I have also started doing path of Shri JapJi Sahib as some one suggested me to have faith in waheguru ji!
I am dying day by day, i dont know how many days i am able to live, i am sacrificing my life for my parents but i cant live my whole life as like this.
Is this love? Bearing in mind Love is the purest and most powerful force in the world, is this love? It sounds more like an addiction to me, you may be in love with the addiction, but I cannot read your words and be convinced that what you are talking about is love. I understand how you feel, I remember feeling the same when I was in my mid twenties, I thought I knew what love was, but all I was doing, and all what you are doing now is putting a huge pressure on this love to be what you want it to be. The feelings you describe are of insecurity, fear. You seem like a small child who is not prepared to compromise, not prepared for future effects, consequences, I do not think you are thinking this through with a calm and clear head. Are you prepared to put someone you love through a life of isolation because you feel your heart is breaking? I do not think this is love. That feeling, in your stomach, the ache, the sadness, the depression, none of it is love.

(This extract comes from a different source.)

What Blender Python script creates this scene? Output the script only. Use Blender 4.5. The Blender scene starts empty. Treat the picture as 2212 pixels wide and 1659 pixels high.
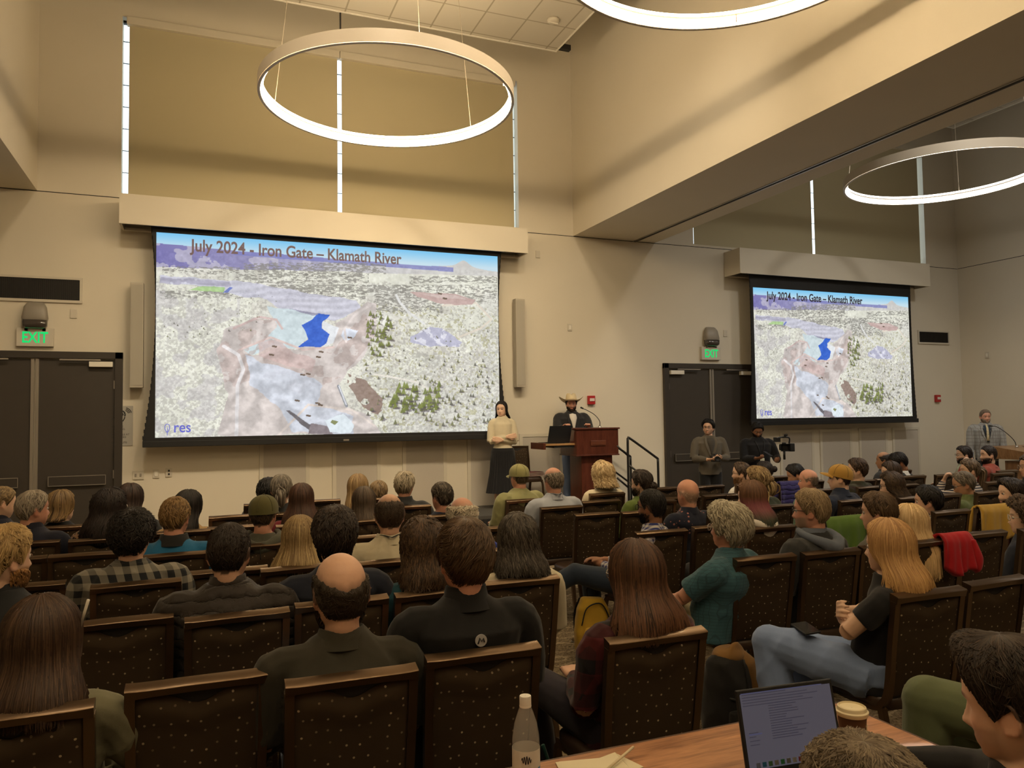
import bpy, bmesh, math, random
import numpy as np
from mathutils import Matrix, Vector
PI = math.pi
C = bpy.context.scene.collection
SC = bpy.context.scene

# ------------------------------------------------------------ camera, world, exposure
def make_camera():
    yaw, pit, rol = 0.38596, 0.04537, -0.014227
    fw = Vector((math.sin(yaw)*math.cos(pit), math.cos(yaw)*math.cos(pit), math.sin(pit)))
    r = Vector((math.cos(yaw), -math.sin(yaw), 0)); u = r.cross(fw)
    r2 = r*math.cos(rol)+u*math.sin(rol); u2 = -r*math.sin(rol)+u*math.cos(rol)
    m = Matrix.Identity(4)
    for i in range(3):
        m[i][0] = r2[i]; m[i][1] = u2[i]; m[i][2] = -fw[i]
    m[0][3], m[1][3], m[2][3] = 0, 0, 1.72
    cd = bpy.data.cameras.new('camera'); cd.sensor_width = 36; cd.lens = 36*1657/2212
    cd.clip_start = .05; cd.clip_end = 100
    o = bpy.data.objects.new('camera', cd); C.objects.link(o); o.matrix_world = m
    SC.camera = o
make_camera()
w = bpy.data.worlds.new('daylight'); SC.world = w; w.use_nodes = True
w.node_tree.nodes['Background'].inputs[0].default_value = (.86, .95, 1, 1)
w.node_tree.nodes['Background'].inputs[1].default_value = 2.6
SC.view_settings.view_transform = 'Standard'; SC.view_settings.look = 'None'
SC.view_settings.exposure = 0; SC.view_settings.gamma = 1
RING_POWER = 41.0
RING_COL = (1.0, .76, .45)
RING_FAR = 7.0
RING_FAR_COL = (1.0, .93, .80)
SC.cycles.use_adaptive_sampling = True; SC.cycles.adaptive_threshold = .025
SC.cycles.max_bounces = 6; SC.cycles.diffuse_bounces = 3; SC.cycles.glossy_bounces = 2
SC.cycles.transmission_bounces = 6; SC.cycles.transparent_max_bounces = 6
SC.cycles.sample_clamp_indirect = 4
# added unseen spots that brighten lower walls, seats and far bay: (x, y, height, power, colour); their housings are built with the ceiling
FILL_SPOTS = [(-.6, 5.6, 7.37, 'w'), (1.4, 5.6, 7.37, 'w'), (3.4, 6.0, 7.37, 'w'), (4.6, 5.8, 7.37, 'w'), (-.6, 2.2, 7.37, 'b'), (3.6, 1.8, 7.37, 'b'), (9.2, 5.6, 7.49, 'f'), (12.6, 5.6, 7.49, 'f'), (9.6, 1.5, 7.49, 'f')]
for x, y, z, k in FILL_SPOTS:
    ld = bpy.data.lights.new('fill_spot', 'SPOT'); ld.energy = {'w': 760, 'b': 130, 'f': 760}[k]; ld.color = (1, .82, .56) if k != 'f' else (1, .94, .83)
    ld.shadow_soft_size = .3; ld.spot_size = math.radians(84 if k == 'w' else 120); ld.spot_blend = 1.0
    o = bpy.data.objects.new('fill_spot', ld); C.objects.link(o); o.location = (x, y, z-.02); o.rotation_euler = (math.radians(39 if k == 'w' else 20), 0, 0)

# ------------------------------------------------------------ helpers
def srgb(*c):
    o = []
    for x in c:
        x /= 255.; o.append(x/12.92 if x <= .04045 else ((x+.055)/1.055)**2.4)
    return tuple(o)
MATS = {}
class NT:
    def __init__(s, name):
        s.m = bpy.data.materials.new(name); s.m.use_nodes = True; s.t = s.m.node_tree
        s.b = s.t.nodes['Principled BSDF']; s.tc = None
    def n(s, t, **k):
        x = s.t.nodes.new('ShaderNode'+t)
        for a, v in k.items():
            if a.startswith('i_'):
                key = a[2:]; key = int(key) if key.isdigit() else key.replace('_', ' ')
                x.inputs[key].default_value = v
            else: setattr(x, a, v)
        return x
    def l(s, a, b): s.t.links.new(a, b)
    def co(s, kind='Object', scale=None):
        if not s.tc: s.tc = s.n('TexCoord')
        o = s.tc.outputs[kind]
        if scale:
            mp = s.n('Mapping'); mp.inputs['Scale'].default_value = scale; s.l(o, mp.inputs[0]); o = mp.outputs[0]
        return o
    def bump(s, h, strength=.3, dist=.002):
        b = s.n('Bump'); b.inputs['Strength'].default_value = strength; b.inputs['Distance'].default_value = dist
        s.l(h, b.inputs['Height']); s.l(b.outputs[0], s.b.inputs['Normal'])
    def mix(s, f, a, b):
        m = s.n('Mix', data_type='RGBA')
        for k, v in ((0, f), (6, a), (7, b)):
            if isinstance(v, (int, float)): m.inputs[k].default_value = v
            elif isinstance(v, tuple): m.inputs[k].default_value = (*v[:3], 1)
            else: s.l(v, m.inputs[k])
        return m.outputs[2]
    def math(s, op, a, b=None, c=None):
        m = s.n('Math', operation=op)
        for k, v in enumerate((a, b, c)):
            if v is None: continue
            if isinstance(v, (int, float)): m.inputs[k].default_value = v
            else: s.l(v, m.inputs[k])
        return m.outputs[0]
def plain(name, col, rough=.5, metal=0, noise=0, nscale=30, bump=0, bscale=200, spec=.5, emit=None, trans=0, coat=0, alpha=1):
    if name in MATS: return MATS[name]
    t = NT(name); b = t.b
    b.inputs['Base Color'].default_value = (*col, 1); b.inputs['Roughness'].default_value = rough
    b.inputs['Metallic'].default_value = metal; b.inputs['Specular IOR Level'].default_value = spec
    b.inputs['Transmission Weight'].default_value = trans; b.inputs['Coat Weight'].default_value = coat
    b.inputs['Alpha'].default_value = alpha
    if noise:
        nz = t.n('TexNoise', i_Scale=nscale, i_Detail=4.0); t.l(t.co(), nz.inputs['Vector'])
        d = tuple(x*(1-noise) for x in col); e = tuple(min(1, x*(1+noise)) for x in col)
        t.l(t.mix(nz.outputs[0], d, e), b.inputs['Base Color'])
    if bump:
        nz = t.n('TexNoise', i_Scale=bscale, i_Detail=3.0); t.l(t.co(), nz.inputs['Vector']); t.bump(nz.outputs[0], bump)
    if emit:
        b.inputs['Emission Color'].default_value = (*emit[:3], 1); b.inputs['Emission Strength'].default_value = emit[3]
    MATS[name] = t.m
    return t.m

def V3(x): return np.array(x, float)
def mk(name, vf, mat=None, parent=None, smooth=True, col=None, loc=None, auto=None):
    v, f = vf[0], vf[1]
    me = bpy.data.meshes.new(name)
    me.from_pydata(np.asarray(v, float).tolist(), [], [tuple(int(i) for i in q) for q in f])
    if col is not None:
        a = me.color_attributes.new('col', 'FLOAT_COLOR', 'POINT')
        c = np.ones((len(v), 4), np.float32); c[:, :3] = col; a.data.foreach_set('color', c.ravel())
    me.update()
    if smooth: me.polygons.foreach_set('use_smooth', [True]*len(me.polygons))
    if auto and hasattr(me, 'set_sharp_from_angle'): me.set_sharp_from_angle(angle=auto)
    if mat: me.materials.append(mat)
    o = bpy.data.objects.new(name, me); C.objects.link(o)
    if parent: o.parent = parent
    if loc is not None: o.location = loc
    return o
def tag(o, label=None, cat=None, group=None, kind=None):
    if label: o['label'] = label
    if cat: o['category'] = cat
    if group: o['group'] = group
    if kind: o['kind'] = kind
    return o
def thing(name, label, cat, loc=(0, 0, 0), rz=0, group=None):
    o = bpy.data.objects.new(name, None); C.objects.link(o); o.location = loc; o.rotation_euler = (0, 0, rz)
    o.empty_display_size = .05
    return tag(o, label, cat, group)
def join(*L):
    V = []; F = []; n = 0
    for v, f in L:
        v = np.asarray(v, float); V.append(v); F += [tuple(i+n for i in q) for q in f]; n += len(v)
    return (np.concatenate(V), F)
def xf(vf, M=None, t=None):
    v = np.asarray(vf[0], float)
    if M is not None: v = v@np.asarray(M, float).T
    if t is not None: v = v+np.asarray(t, float)
    return (v, vf[1])
def rot(rz=0, rx=0, ry=0):
    return np.array((Matrix.Rotation(rz, 3, 'Z') @ Matrix.Rotation(rx, 3, 'X') @ Matrix.Rotation(ry, 3, 'Y')))
def box(c, s, b=0.0, M=None):
    """box with chamfered edges: centre, full size, bevel"""
    bm = bmesh.new(); bmesh.ops.create_cube(bm, size=1)
    for v in bm.verts: v.co = Vector((v.co.x*s[0], v.co.y*s[1], v.co.z*s[2]))
    if b: bmesh.ops.bevel(bm, geom=bm.edges[:], offset=b, segments=2, affect='EDGES', profile=.6)
    bm.verts.ensure_lookup_table()
    v = np.array([tuple(x.co) for x in bm.verts]); f = [tuple(q.index for q in p.verts) for p in bm.faces]; bm.free()
    return xf((v, f), M, c)
def bx(x0, x1, y0, y1, z0, z1, b=0.0):
    return box(((x0+x1)/2, (y0+y1)/2, (z0+z1)/2), (x1-x0, y1-y0, z1-z0), b)
def gridf(nr, nc, wrap=True, flip=False):
    F = []
    for i in range(nr-1):
        for j in range(nc if wrap else nc-1):
            a = i*nc+j; b = i*nc+(j+1) % nc
            q = (a, b, b+nc, a+nc)
            F.append(q[::-1] if flip else q)
    return F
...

Love is calm, pure, fearless, strong, it empowers you, makes you feel like a King, but then again, it is also your perception of love, if your perception of love is what is given to you, then you will feel differently if your perception of love changes to what YOU can give to others.
Love is not about spending the entirety as if it were some Romeo and Juliet film, is not enough. Love is about meeting each others needs and having a fruitful, happy and peaceful interaction. About seeing through the bad times, supporting each other, helping each other, leaning on each other, knowing you have each other, and knowing that your actions are not bringing any sadness to others.
I think you need to grow up a bit and stop putting so much of your life on this relationship. You have your hands round it so tight, you are like a madman, in effect, strangling the life out of everything round you in the hope of getting what it is you have decided you want.